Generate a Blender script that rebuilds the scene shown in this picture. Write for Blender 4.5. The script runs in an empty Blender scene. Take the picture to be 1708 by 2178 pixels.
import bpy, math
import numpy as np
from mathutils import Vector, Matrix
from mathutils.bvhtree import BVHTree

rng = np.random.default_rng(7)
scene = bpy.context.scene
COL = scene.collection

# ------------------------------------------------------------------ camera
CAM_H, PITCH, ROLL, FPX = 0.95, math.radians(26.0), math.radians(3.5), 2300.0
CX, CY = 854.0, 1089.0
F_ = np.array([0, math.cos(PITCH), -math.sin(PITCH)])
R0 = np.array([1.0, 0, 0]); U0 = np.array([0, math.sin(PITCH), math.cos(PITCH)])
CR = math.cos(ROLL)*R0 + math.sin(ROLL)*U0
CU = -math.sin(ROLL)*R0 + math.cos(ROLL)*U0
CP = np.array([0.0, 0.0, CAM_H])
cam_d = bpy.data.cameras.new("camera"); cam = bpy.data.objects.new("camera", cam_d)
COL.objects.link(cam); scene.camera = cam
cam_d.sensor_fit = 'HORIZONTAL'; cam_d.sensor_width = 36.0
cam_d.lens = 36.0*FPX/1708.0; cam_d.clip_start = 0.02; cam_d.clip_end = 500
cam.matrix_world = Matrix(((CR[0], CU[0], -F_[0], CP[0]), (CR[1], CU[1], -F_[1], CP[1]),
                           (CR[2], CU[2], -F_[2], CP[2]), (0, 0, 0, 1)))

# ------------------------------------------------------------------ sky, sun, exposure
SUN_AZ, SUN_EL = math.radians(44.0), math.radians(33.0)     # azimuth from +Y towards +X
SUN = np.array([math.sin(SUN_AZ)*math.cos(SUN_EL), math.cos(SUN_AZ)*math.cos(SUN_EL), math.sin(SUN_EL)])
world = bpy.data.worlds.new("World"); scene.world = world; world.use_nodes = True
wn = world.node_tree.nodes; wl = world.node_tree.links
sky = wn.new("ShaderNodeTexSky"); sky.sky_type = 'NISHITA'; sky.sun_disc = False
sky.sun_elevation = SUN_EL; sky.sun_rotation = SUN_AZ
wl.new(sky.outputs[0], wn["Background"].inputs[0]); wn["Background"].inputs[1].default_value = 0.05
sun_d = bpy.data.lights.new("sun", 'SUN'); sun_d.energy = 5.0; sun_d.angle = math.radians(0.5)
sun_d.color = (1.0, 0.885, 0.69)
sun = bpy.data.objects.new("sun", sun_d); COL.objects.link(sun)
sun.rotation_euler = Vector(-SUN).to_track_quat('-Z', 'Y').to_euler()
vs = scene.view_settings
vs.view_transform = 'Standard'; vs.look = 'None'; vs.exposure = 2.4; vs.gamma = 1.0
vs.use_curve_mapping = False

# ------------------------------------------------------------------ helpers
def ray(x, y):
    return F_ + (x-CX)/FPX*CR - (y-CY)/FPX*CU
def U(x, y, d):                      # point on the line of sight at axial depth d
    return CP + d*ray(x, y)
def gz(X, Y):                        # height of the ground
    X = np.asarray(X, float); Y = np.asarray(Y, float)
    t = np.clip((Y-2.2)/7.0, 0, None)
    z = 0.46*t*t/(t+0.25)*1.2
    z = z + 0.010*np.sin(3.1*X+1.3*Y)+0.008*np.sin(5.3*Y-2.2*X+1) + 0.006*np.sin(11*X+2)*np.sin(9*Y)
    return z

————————

**Stated exercise:**
Retype all of the material, keeping each line exact.

**The completed task:**
Generate a Blender script that rebuilds the scene shown in this picture. Write for Blender 4.5. The script runs in an empty Blender scene. Take the picture to be 1708 by 2178 pixels.
import bpy, math
import numpy as np
from mathutils import Vector, Matrix
from mathutils.bvhtree import BVHTree

rng = np.random.default_rng(7)
scene = bpy.context.scene
COL = scene.collection

# ------------------------------------------------------------------ camera
CAM_H, PITCH, ROLL, FPX = 0.95, math.radians(26.0), math.radians(3.5), 2300.0
CX, CY = 854.0, 1089.0
F_ = np.array([0, math.cos(PITCH), -math.sin(PITCH)])
R0 = np.array([1.0, 0, 0]); U0 = np.array([0, math.sin(PITCH), math.cos(PITCH)])
CR = math.cos(ROLL)*R0 + math.sin(ROLL)*U0
CU = -math.sin(ROLL)*R0 + math.cos(ROLL)*U0
CP = np.array([0.0, 0.0, CAM_H])
cam_d = bpy.data.cameras.new("camera"); cam = bpy.data.objects.new("camera", cam_d)
COL.objects.link(cam); scene.camera = cam
cam_d.sensor_fit = 'HORIZONTAL'; cam_d.sensor_width = 36.0
cam_d.lens = 36.0*FPX/1708.0; cam_d.clip_start = 0.02; cam_d.clip_end = 500
cam.matrix_world = Matrix(((CR[0], CU[0], -F_[0], CP[0]), (CR[1], CU[1], -F_[1], CP[1]),
                           (CR[2], CU[2], -F_[2], CP[2]), (0, 0, 0, 1)))

# ------------------------------------------------------------------ sky, sun, exposure
SUN_AZ, SUN_EL = math.radians(44.0), math.radians(33.0)     # azimuth from +Y towards +X
SUN = np.array([math.sin(SUN_AZ)*math.cos(SUN_EL), math.cos(SUN_AZ)*math.cos(SUN_EL), math.sin(SUN_EL)])
world = bpy.data.worlds.new("World"); scene.world = world; world.use_nodes = True
wn = world.node_tree.nodes; wl = world.node_tree.links
sky = wn.new("ShaderNodeTexSky"); sky.sky_type = 'NISHITA'; sky.sun_disc = False
sky.sun_elevation = SUN_EL; sky.sun_rotation = SUN_AZ
wl.new(sky.outputs[0], wn["Background"].inputs[0]); wn["Background"].inputs[1].default_value = 0.05
sun_d = bpy.data.lights.new("sun", 'SUN'); sun_d.energy = 5.0; sun_d.angle = math.radians(0.5)
sun_d.color = (1.0, 0.885, 0.69)
sun = bpy.data.objects.new("sun", sun_d); COL.objects.link(sun)
sun.rotation_euler = Vector(-SUN).to_track_quat('-Z', 'Y').to_euler()
vs = scene.view_settings
vs.view_transform = 'Standard'; vs.look = 'None'; vs.exposure = 2.4; vs.gamma = 1.0
vs.use_curve_mapping = False

# ------------------------------------------------------------------ helpers
def ray(x, y):
    return F_ + (x-CX)/FPX*CR - (y-CY)/FPX*CU
def U(x, y, d):                      # point on the line of sight at axial depth d
    return CP + d*ray(x, y)
def gz(X, Y):                        # height of the ground
    X = np.asarray(X, float); Y = np.asarray(Y, float)
    t = np.clip((Y-2.2)/7.0, 0, None)
    z = 0.46*t*t/(t+0.25)*1.2
    z = z + 0.010*np.sin(3.1*X+1.3*Y)+0.008*np.sin(5.3*Y-2.2*X+1) + 0.006*np.sin(11*X+2)*np.sin(9*Y)
    return z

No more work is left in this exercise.